Rwanda : des millions pour s’acheter une image
Par Jean Mitari |
Le gouvernement rwandais a signé en 2009 un contrat avec le groupe Racepoint, une agence américaine des relations publiques, pour que celle-ci «conçoive et implante une campagne promotionnelle» afin de promouvoir une autre image du Rwanda. Racepoint a lancé dans ce cadre, deux communautés internet, Rwanda Fact Check et Friends of Rwanda. Coût de l’opération ? Plus de trente cinq millions de francs Rwandais (50.000$) par mois, et ce sur 18mois.. Rappelons qu’au Rwanda le salaire moyen d’un enseignant est de 40 000 FRW (50$), deux fois moins ce que gagne une marchande de légume sur la marché. Pourquoi dépenser autant pour s’acheter une image pour un pays à moyens limités, dépendant à plus de 60% du budget de son gouvernement à des aides extérieurs?
Slate.fr nous annonce que plusieurs autres dictateurs font appel aux services des agences des relations publiques occidentales pour redorer leur blason. C’est surtout le cas de plusieurs dictateurs arabes, qui face aux critiques des médias locaux et internationaux, et alors que les émeutes et ses victimes se multipliaient, ont fait appel à ces agences de relations publiques occidentales pour contrer l’image déplorable de leur régime. A Bahreïn, au Yémen et en Syrie, ce sont Qorvis Communication basée à Washington ou encore Bel Pottinger basée à Londres qui sont intervenues. Al Jazeera a consacré un reportage aux méthodes de ces agences. Le média dénonce certains journalistes américains qui ont accepté les invitations de ces agences, sont allés par exemple interviewer Mouammar Kadhafi tous frais payés, sans même mentionner ce fait dans leurs articles.
Le groupe Racepoint a beaucoup à faire en ce qui concerne le Rwanda. En effet, le régime de Kigali avec à sa tête le général Paul Kagame, est épinglé par le rapport des Nations-Unies sur les massacres des réfugies au Congo, dénoncé régulièrement pour son caractère répressif et autoritaire, blâmé pour les restrictions qu’il impose à la liberté d’expression.
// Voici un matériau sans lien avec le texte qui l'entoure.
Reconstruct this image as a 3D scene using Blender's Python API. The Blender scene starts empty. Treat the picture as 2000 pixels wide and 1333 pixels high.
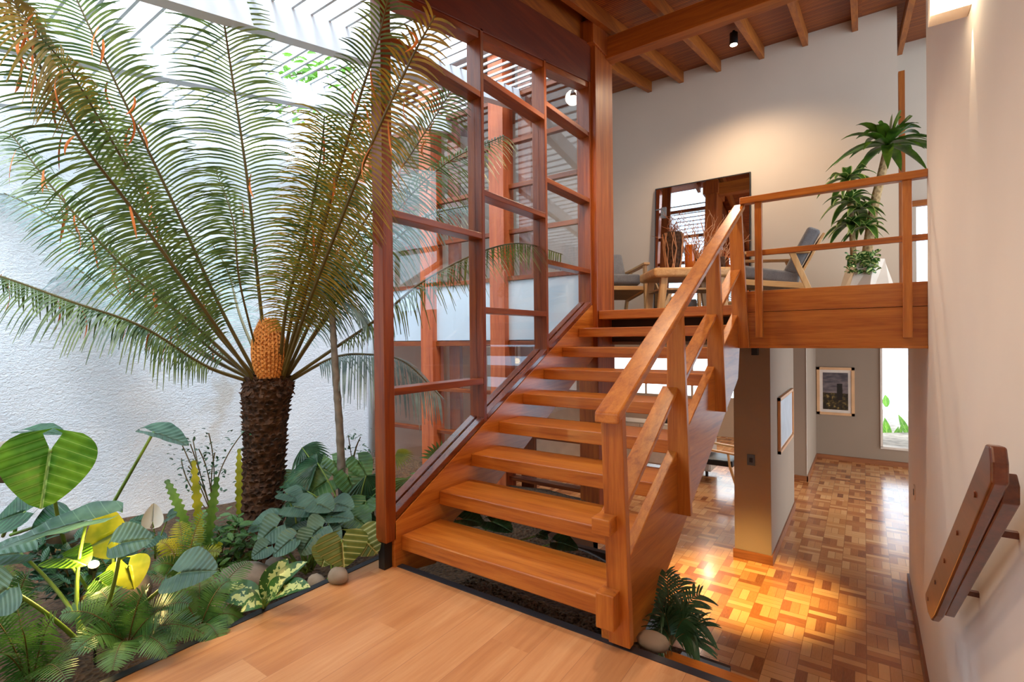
import bpy, bmesh, math, random
from mathutils import Vector, Matrix
random.seed(7)
SC = bpy.context.scene
COL = SC.collection
# ------------------------------------------------------------------ camera
FPX = 981.93
YAW, PIT, ROL = [math.radians(a) for a in (35.0277, -0.2805, -0.5884)]
EYE = Vector((0, 0, 1.3))
CD = Vector((-math.sin(YAW)*math.cos(PIT), math.cos(YAW)*math.cos(PIT), math.sin(PIT)))
_r = Vector((math.cos(YAW), math.sin(YAW), 0)); _u = _r.cross(CD)
CR = _r*math.cos(ROL) + _u*math.sin(ROL)
CU = -_r*math.sin(ROL) + _u*math.cos(ROL)
cam = bpy.data.cameras.new('camera'); camo = bpy.data.objects.new('camera', cam); COL.objects.link(camo)
cam.sensor_width = 36; cam.lens = FPX/2000*36; cam.clip_start = .05; cam.clip_end = 200
M = Matrix((CR, CU, -CD)).transposed().to_4x4(); M.translation = EYE
camo.matrix_world = M
SC.camera = camo
# ------------------------------------------------------------------ light
SC.view_settings.view_transform = 'Standard'; SC.view_settings.look = 'None'
SC.view_settings.gamma = 1; SC.view_settings.use_curve_mapping = False
SC.view_settings.exposure = 0.55
W = bpy.data.worlds.new('sky'); SC.world = W; W.use_nodes = True
wn = W.node_tree.nodes; wl = W.node_tree.links
bg = wn['Background']; bg.inputs['Strength'].default_value = 3.0
tc = wn.new('ShaderNodeTexCoord'); nz = wn.new('ShaderNodeTexNoise'); nz.inputs['Scale'].default_value = 2.0
rp = wn.new('ShaderNodeValToRGB'); rp.color_ramp.elements[0].color = (.50, .75, 1, 1); rp.color_ramp.elements[1].color = (.85, .95, 1, 1)
rp.color_ramp.elements[0].position = .3; rp.color_ramp.elements[1].position = .6
wl.new(tc.outputs['Generated'], nz.inputs['Vector']); wl.new(nz.outputs['Fac'], rp.inputs['Fac']); wl.new(rp.outputs['Color'], bg.inputs['Color'])
WARM = (1.0, .74, .48)
def lamp(name, kind, loc, power, col=WARM, target=None, size=.05, spot=120, blend=.4, label=None, cat='light'):
    l = bpy.data.lights.new(name, kind); l.energy = power; l.color = col
    if kind != 'SUN': l.shadow_soft_size = size
    if kind == 'SPOT': l.spot_size = math.radians(spot); l.spot_blend = blend
    o = bpy.data.objects.new(name, l); COL.objects.link(o); o.location = loc
    if target: o.rotation_euler = (Vector(target)-Vector(loc)).to_track_quat('-Z', 'Y').to_euler()
    return o
sun = bpy.data.lights.new('sun', 'SUN'); sun.energy = 4.0; sun.angle = math.radians(25); sun.color = (.80, .90, 1)
so = bpy.data.objects.new('sun', sun); COL.objects.link(so); so.rotation_euler = (math.radians(18), math.radians(22), 0)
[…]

Le pays est dirigé d’une main de fer sans partage depuis bientôt 18 ans, par un dictateur qualifié souvent de » pire dictateur encore en activité », voire de « Hitler africain », pour ses crimes commis au Rwanda et au Congo, crimes que le rapport des nations unies (mapping report) sorti en 2010 dit qu’ils pourraient être assimilés à un génocide. L’objectif principal du régime nous annonce le site http://www.theglobeandmail.com, est de contrer les critiques très vives envers le régime, venant principalement des organisations de défense des droits de l’homme comme Amnesty International, les organisations défendant les journalistes comme Reporter sans Frontières, et surtout contrecarrer des nombreuses critiques venant de nombreux immigrés rwandais vivant un peu partout dans le monde, et relayées par plusieurs médias. Pour le régime de Kigali, s’acheter une bonne image parait indispensable puisque le pays survit grâce à des aides qui souvent sont conditionnées au respect des principes démocratiques. La logique est ainsi, « faute d’être une démocratie, et de ne pas avoir l’intention d’en devenir, achetons-nous une image d’une démocratie« .
C’est Kenneth Roth, le directeur exécutif de Human Rights, sur son compte twitter qui a sans doute le mieux synthétisé l’esprit du gouvernement du FPR « Au lieu de cesser la répression, le Rwanda engage une compagnie de relation publics couteuse pour aider à prétendre qu’il le fait ».
Le Rwanda est également souvent salué de toute part comme model économique en Afrique : taux de croissance élevé, progrès dans la lutte contre le paludisme, lutte contre la corruption, campagne massive d’alphabétisation, progrès dans l’éducation, les femmes plus nombreuses au parlement, etc. C’est cette image que les maitres du pays veulent bien montrer et promouvoir à l’ étranger à grand frais.
On se demande cependant comment, les professionnels en image de Racepoint, arriveront-ils à gommer les dérives autoritaires exacerbées du régime ? Comment arriveront-ils à dissimuler les assassinats politiques, les accusations d’implication de hauts dirigeants dont le Président dans des crimes de masse, la répression contre les journalistes, les arrestations arbitraires, les enlèvements et tortures ?
Pourquoi le régime ne fait –il pas comme la junte birmane, qui vient d’améliorer l’image du pays, en libérant plusieurs opposants politiques dont Aung San Suu Kyi, et en procédant à des reformes spectaculaires devant conduire à une véritable démocratie au sens large?